Tin Photography at the Denver Art Museum

Every few months, the Denver Art Museum hosts an artists in residence that stays onsite and works in a public access studio, sharing his or her craft with visitors and guests.  When I heard that March’s Artist is Residence was photographer Will Wilson, I marked my calendar and made sure Heather and I made time to go check out his work.

I didn’t know much about what he would be doing, just that he worked with Tin as his main medium.  When we got the art museum on the day of our visit, we were surprised and excited to learn that Will was letting the public sit as models for his project!  We were lucky enough to nab a spot for that day and after two hours we finally got to sit in front of his camera.

Here is a brief description of Will’s project while at the art museum:

As an indigenous artist working in the 21st Century, employing media that range from historical photographic processes to the randomizaton and projection of complex visual systems, within virtual environments, I am impatient with the way that American culture remains enamored of one particular moment in a photographic exchange between Euro-American and aborigianl American societies: the decades from 1907 to 1930 when photographer Edward S. Curtis produced his magisterial opus The North American Indian.  I intend to resume the documentary mission of Curtis from the standpoint of a 21st century indigenous, trans-customary, cultural practitioner.  I want to supplant Curtis’ Settler gaze and the remarkable body of ethnographic material he complied with a contemporary vision of Native North America.

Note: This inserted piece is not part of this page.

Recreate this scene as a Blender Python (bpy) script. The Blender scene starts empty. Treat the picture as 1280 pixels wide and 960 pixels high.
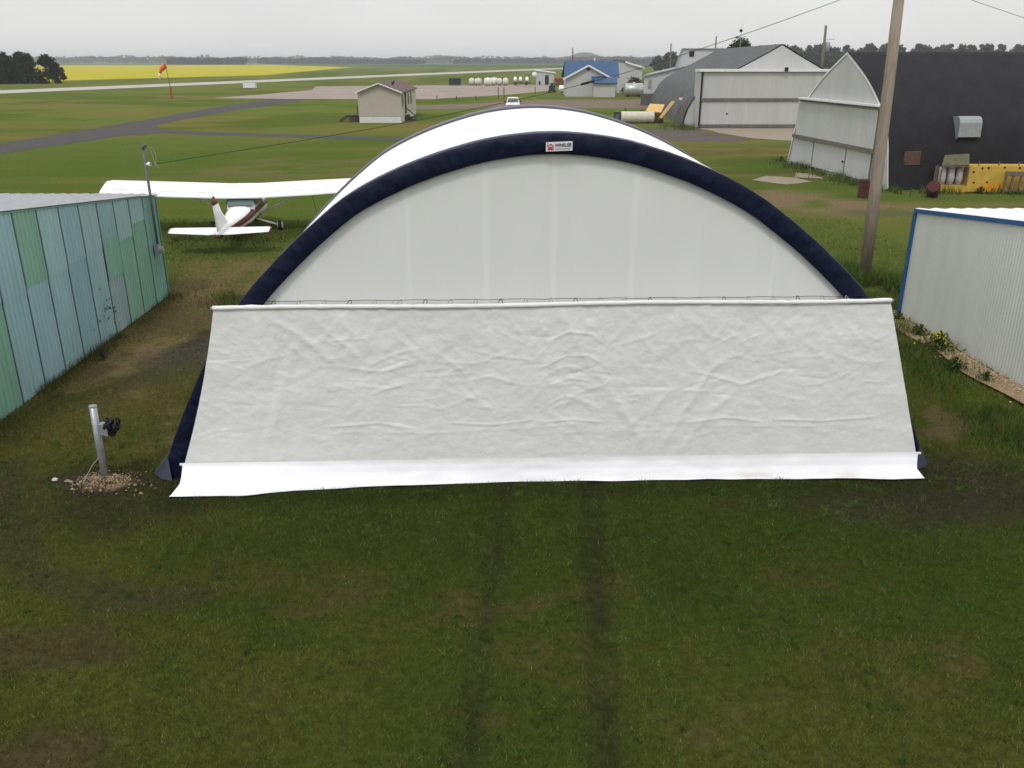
import bpy, math, random
import numpy as np
from mathutils import Vector, Matrix, noise as mn
random.seed(7); RNG = np.random.default_rng(7)
R = math.radians
SC = bpy.context.scene
COL = SC.collection
ORG = {}

# ------------------------------------------------------------------ helpers
class MB:
    """collects geometry in world coordinates"""
    def __init__(s): s.v=[]; s.f=[]; s.m=[]; s.c=[]; s.T=None; s.col=None
    def add(s, vs, fs, mi=0):
        o=len(s.v)
        for p in vs:
            p=Vector(p)
            s.v.append(s.T@p if s.T else p); s.c.append(s.col)
        for f in fs: s.f.append([i+o for i in f]); s.m.append(mi)
    def box(s, x0,x1,y0,y1,z0,z1, mi=0):
        s.add([(x0,y0,z0),(x1,y0,z0),(x1,y1,z0),(x0,y1,z0),(x0,y0,z1),(x1,y0,z1),(x1,y1,z1),(x0,y1,z1)],
              [(0,3,2,1),(4,5,6,7),(0,1,5,4),(1,2,6,5),(2,3,7,6),(3,0,4,7)],mi)
    def bar(s, a,b,w,h=None, mi=0):
        a=Vector(a);b=Vector(b);d=(b-a).normalized();h=h or w
        up=Vector((0,0,1)) if abs(d.z)<.95 else Vector((0,1,0))
        x=d.cross(up).normalized()*w/2;y=x.normalized().cross(d)*h/2
        vs=[a-x-y,a+x-y,a+x+y,a-x+y,b-x-y,b+x-y,b+x+y,b-x+y]
        s.add(vs,[(0,1,2,3),(7,6,5,4),(0,4,5,1),(1,5,6,2),(2,6,7,3),(3,7,4,0)],mi)
    def tube(s, pts, r, n=8, mi=0, cap=True):
        pts=[Vector(p) for p in pts]; rs=r if isinstance(r,(list,tuple)) else [r]*len(pts)
        vs=[];fs=[]
        for i,p in enumerate(pts):
            d=(pts[min(i+1,len(pts)-1)]-pts[max(i-1,0)]).normalized()
            up=Vector((0,0,1)) if abs(d.z)<.9 else Vector((0,1,0))
            x=d.cross(up).normalized();y=x.cross(d)
            for k in range(n):
                a=2*math.pi*k/n; vs.append(p+(x*math.cos(a)+y*math.sin(a))*rs[i])
        for i in range(len(pts)-1):
            for k in range(n):
                fs.append((i*n+k,i*n+(k+1)%n,(i+1)*n+(k+1)%n,(i+1)*n+k))
        if cap:
            fs.append(tuple(range(n))[::-1]); fs.append(tuple(range((len(pts)-1)*n,len(pts)*n)))
        s.add(vs,fs,mi)
    def rings(s, rings, closed=True, cap=True, mi=0):
        n=len(rings[0]); vs=[p for r in rings for p in r]; fs=[]
        for i in range(len(rings)-1):
            for k in range(n if closed else n-1):
                fs.append((i*n+k,i*n+(k+1)%n,(i+1)*n+(k+1)%n,(i+1)*n+k))
        if cap and closed:
            fs.append(tuple(range(n))[::-1]); fs.append(tuple(range((len(rings)-1)*n,len(rings)*n)))
        s.add(vs,fs,mi)
    def prism(s, poly, ext, mi=0):
        n=len(poly);poly=[Vector(p) for p in poly];e=Vector(ext)
        s.add(poly+[p+e for p in poly],[tuple(range(n))[::-1],tuple(range(n,2*n))]+[(i,(i+1)%n,n+(i+1)%n,n+i) for i in range(n)],mi)
    def grid(s, P, mi=0):
        h=len(P);w=len(P[0])
        s.add([p for r in P for p in r],[(j*w+i,j*w+i+1,(j+1)*w+i+1,(j+1)*w+i) for j in range(h-1) for i in range(w-1)],mi)

def build(name, mb, mats, parent=None, smooth=False, recalc=False):
    me=bpy.data.meshes.new(name)
    o=ORG[parent.name] if parent else Vector((0,0,0))
    me.from_pydata([tuple(p-o) for p in mb.v],[],mb.f)
    for m in (mats if isinstance(mats,(list,tuple)) else [mats]): me.materials.append(m)
    me.polygons.foreach_set('material_index',mb.m)
    if any(c is not None for c in mb.c):
        a=me.color_attributes.new('tint','FLOAT_COLOR','POINT')
        a.data.foreach_set('color',[x for c in mb.c for x in ((*c,1) if c is not None else (1,1,1,1))])
    if smooth: me.polygons.foreach_set('use_smooth',[True]*len(me.polygons))
    if recalc:
        import bmesh
        bm=bmesh.new();bm.from_mesh(me);bmesh.ops.recalc_face_normals(bm,faces=bm.faces);bm.to_mesh(me);bm.free()
    me.update()
    ob=bpy.data.objects.new(name,me);COL.objects.link(ob)
    if parent: ob.parent=parent
    ORG[ob.name]=o.copy()
    return ob

def thing(name,label,cat,loc,group=None):
    e=bpy.data.objects.new(name,None);COL.objects.link(e);e.location=loc
    e.empty_display_size=.3
    ORG[e.name]=Vector(loc); e['label']=label; e['category']=cat
    if group: e['group']=group
    return e
def tag(o,label,cat,group=None,kind=None):
    o['label']=label;o['category']=cat
    if group:o['group']=group
    if kind:o['kind']=kind
    return o
def struct(name,mb,m,label=None,smooth=False):
    o=build(name,mb,m,smooth=smooth);o['kind']='structure';o['label']=label or name.replace('_',' ');return o
def recenter(o):
    """origin of a single-mesh thing to its base"""
    me=o.data;n=len(me.vertices);co=np.empty(n*3);me.vertices.foreach_get('co',co);co=co.reshape(-1,3)
    c=np.array([(co[:,0].min()+co[:,0].max())/2,(co[:,1].min()+co[:,1].max())/2,co[:,2].min()])
    me.vertices.foreach_set('co',(co-c).ravel());me.update();o.location=c
    return o
def copy_tree(o,loc,label=None,rz=None,sc=None):
    r=o.copy();COL.objects.link(r);r.location=loc
    if rz is not None:r.rotation_euler=(0,0,rz)
    if sc is not None:r.scale=sc if not isinstance(sc,float) else (sc,sc,sc)
    if label:r['label']=label
    for ch in list(o.children):
        c=ch.copy();COL.objects.link(c);c.parent=r
        for g in list(ch.children):
            d=g.copy();COL.objects.link(d);d.parent=c
    return r

def vn(x,y,seed=0):
    xi=np.floor(x).astype(np.int64);yi=np.floor(y).astype(np.int64);xf=x-xi;yf=y-yi
    def h(a,b):
        n=(a*374761393+b*668265263+seed*1442695)&0x7fffffff
        n=((n^(n>>13))*1274126177)&0x7fffffff
        return ((n^(n>>16))&0xffff)/65535.
    u=xf*xf*(3-2*xf);v=yf*yf*(3-2*yf)
    return (h(xi,yi)*(1-u)+h(xi+1,yi)*u)*(1-v)+(h(xi,yi+1)*(1-u)+h(xi+1,yi+1)*u)*v
def fbm(x,y,o=4,seed=0):
    t=0;a=.5;s=0
    for i in range(o):
        t=t+a*vn(x*2**i,y*2**i,seed+i*17);s+=a;a*=.5
    return t/s
def sst(a,b,x):
    t=np.clip((x-a)/(b-a),0,1);return t*t*(3-2*t)

# ------------------------------------------------------------------ materials
def mat(name,col,rough=.8,nscale=0,namt=.15,bump=0,bscale=None,metal=0,tint=False,spec=.3,stretch=None,col2=None,detail=5):
    m=bpy.data.materials.new(name);m.use_nodes=True;nt=m.node_tree;N=nt.nodes;L=nt.links
    b=N['Principled BSDF'];b.inputs['Roughness'].default_value=rough;b.inputs['Metallic'].default_value=metal
    b.inputs['Specular IOR Level'].default_value=spec
    tc=N.new('ShaderNodeTexCoord');mp=N.new('ShaderNodeMapping');L.new(tc.outputs['Object'],mp.inputs[0])
    if stretch:mp.inputs['Scale'].default_value=stretch
    src=None
    if tint:
        a=N.new('ShaderNodeAttribute');a.attribute_name='tint';src=a.outputs['Color']
    if nscale:
        n=N.new('ShaderNodeTexNoise');n.inputs['Scale'].default_value=nscale;n.inputs['Detail'].default_value=detail;n.inputs['Roughness'].default_value=.6
        L.new(mp.outputs[0],n.inputs['Vector'])
        if col2 and not tint:
            r=N.new('ShaderNodeValToRGB');r.color_ramp.elements[0].position=.38;r.color_ramp.elements[1].position=.62
            r.color_ramp.elements[0].color=(*col,1);r.color_ramp.elements[1].color=(*col2,1)
            L.new(n.outputs['Fac'],r.inputs[0]);src=r.outputs[0]
        else:
            mr=N.new('ShaderNodeMapRange');mr.inputs[1].default_value=.25;mr.inputs[2].default_value=.75
            mr.inputs[3].default_value=1-namt;mr.inputs[4].default_value=1+namt;L.new(n.outputs['Fac'],mr.inputs[0])
            mx=N.new('ShaderNodeMix');mx.data_type='RGBA';mx.blend_type='MULTIPLY';mx.inputs[0].default_value=1
            if src:L.new(src,mx.inputs[6])
            else:mx.inputs[6].default_value=(*col,1)
            L.new(mr.outputs[0],mx.inputs[7]);src=mx.outputs[2]
    if src:L.new(src,b.inputs['Base Color'])
    else:b.inputs['Base Color'].default_value=(*col,1)
    if bump:
        n2=N.new('ShaderNodeTexNoise');n2.inputs['Scale'].default_value=bscale or nscale or 10;n2.inputs['Detail'].default_value=4
        L.new(mp.outputs[0],n2.inputs['Vector'])
        bp=N.new('ShaderNodeBump');bp.inputs['Strength'].default_value=1;bp.inputs['Distance'].default_value=bump
        L.new(n2.outputs['Fac'],bp.inputs['Height']);L.new(bp.outputs[0],b.inputs['Normal'])
    return m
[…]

I propose to create a body of photographic inquiry that will stimulate a critical dialogue and reflection around the historical and contemporary “photographic exchange” as it pertains to Native Americans.  My aim is to convene with and invite indigenous artists, arts professionals, and tribal governance to engage in the performative ritual that is the studio portrait.  This experience will be intensified and refined by the use of large format (8×10) wet plate collodion studio photography.  This beautifully alchemic photographic process dramatically contributed to our collective understanding of Native American people and, in doing so, our American identity.

Will encouraged visitors to bring items that were significant to them, but since we didn’t even know we’d be able to sit, we didn’t have anything on hand.  He did however, really like how we naturally linked arms and leaned in together.  I made sure that my wedding ring was visible in the hopes of creating a narrative from within our portrait that was true to us and representative of our times.

After developing the plate (which was a negative and a print all in one), Will was super generous and gifted the finished product to us.  It is definitely a prized piece of art work and will be on display on my new office shelves once I get them installed.

While I’ve never used any camera larger than a 35mm, it was awesome to watch him work the old-school camera (which required removing the lens cap to expose because there is no shutter), observe his use of hot lights and  flash burst, and to have to sit super still for a several seconds during exposure to make sure the focus point on our eyes stayed sharp.